On Fox News on Thursday, former Trump White House press secretary Kayleigh McEnany said ABC’s suspension of Jimmy Kimmel amid clear pressure from the Trump administration “has nothing to do with the First Amendment.”
“For all the concern about ‘The First Amendment! The First Amendment!’ I mean, they are apoplectic, Jesse,” McEnany told host Jesse Watters. “What about all the amendments that Charlie Kirk lost? Because Charlie Kirk has no amendments right now. None.”
And perhaps most strikingly, Trump suggested Thursday that Kirk himself might suddenly reevaluate his views on free speech if he were alive today.
“Charlie said that there was no such thing as hate speech,” Fox host Martha MacCallum told the president in an interview. She was citing a 2024 Kirk quote in which he said hate speech “does not exist legally in America” and is protected by the First Amendment.
“Yes,” Trump said, before adding: “He might not be saying that now.”
Trump later complained that free speech has come to mean “you’re, like, able to do anything.”
This exchange is particularly remarkable.

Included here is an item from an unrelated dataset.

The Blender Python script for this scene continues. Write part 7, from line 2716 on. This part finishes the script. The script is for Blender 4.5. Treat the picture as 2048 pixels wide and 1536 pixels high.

Kirk’s past comments about free speech are a problem for Trump’s new crackdown. Kirk was a free-speech absolutist, if there ever was one. Many, including some on the right, have argued that what Bondi was saying on Monday and what Trump is trying to do are anathema to Kirk’s views – and it’s all being justified in his name.
And the fact that Trump now feels the need to explain away Kirk’s comments on hate speech suggests he’s headed in a decidedly un-Kirk direction on the issue of free speech.
That’s a shift from where he and his allies had been, even earlier in this term. On Trump’s first day in office, he signed an executive order ostensibly aimed at taking the government out of the speech-policing business. “Government censorship of speech is intolerable in a free society,” it said. Miller, likewise, in 2022 labeled free speech the “cornerstone of democratic self-government” and equated censorship to fascism.
Not all Republicans are toeing the new line, though. Sen. Ted Cruz of Texas on Friday became the strongest GOP critic yet of Federal Communications Commission Chairman Brendan Carr’s role in pressuring ABC to suspend Kimmel.
Cruz called it “dangerous as hell” and “right out of ‘Goodfellas,’” going on to argue Democrats would use that precedent against conservatives when back in power.
“They will silence us,” Cruz added. “They will use this power, and they will use it ruthlessly.”
The increasing question is whether the American people are going to tolerate this sudden downplaying of First Amendment concerns.
It could be a tough sell, including on the right.
A 2022 Siena College poll for the New York Times opinion section showed just 30% of Americans said there is sometimes a need to shut down free speech if it’s “anti-democratic, bigoted or simply untrue.” Just 26% of Republicans took this view.
A Vanderbilt University poll last year showed Americans said 59%-41% that free speech should be unfettered – that it shouldn’t be restricted by content, speaker or subject. And the right was much more likely to take that view; 70% of Republicans and 77% of MAGA Republicans agreed there should be no such restrictions.
Gauging views on speech is difficult, because “free speech absolutism” is rarely truly absolute. Most everyone agrees that things like inciting violence aren’t protected.
But the Trump administration is clearly targeting speech that comes up well shy of that standard. Kimmel’s purported offense was saying something that made it sound like Kirk’s assassin was MAGA. And Trump is talking about stripping the licenses of broadcasters for being too critical of him.
So they’ve set about trying to convince their supporters that the times are extraordinary enough for truly extraordinary measures – like disowning their own high-minded views from the very recent past.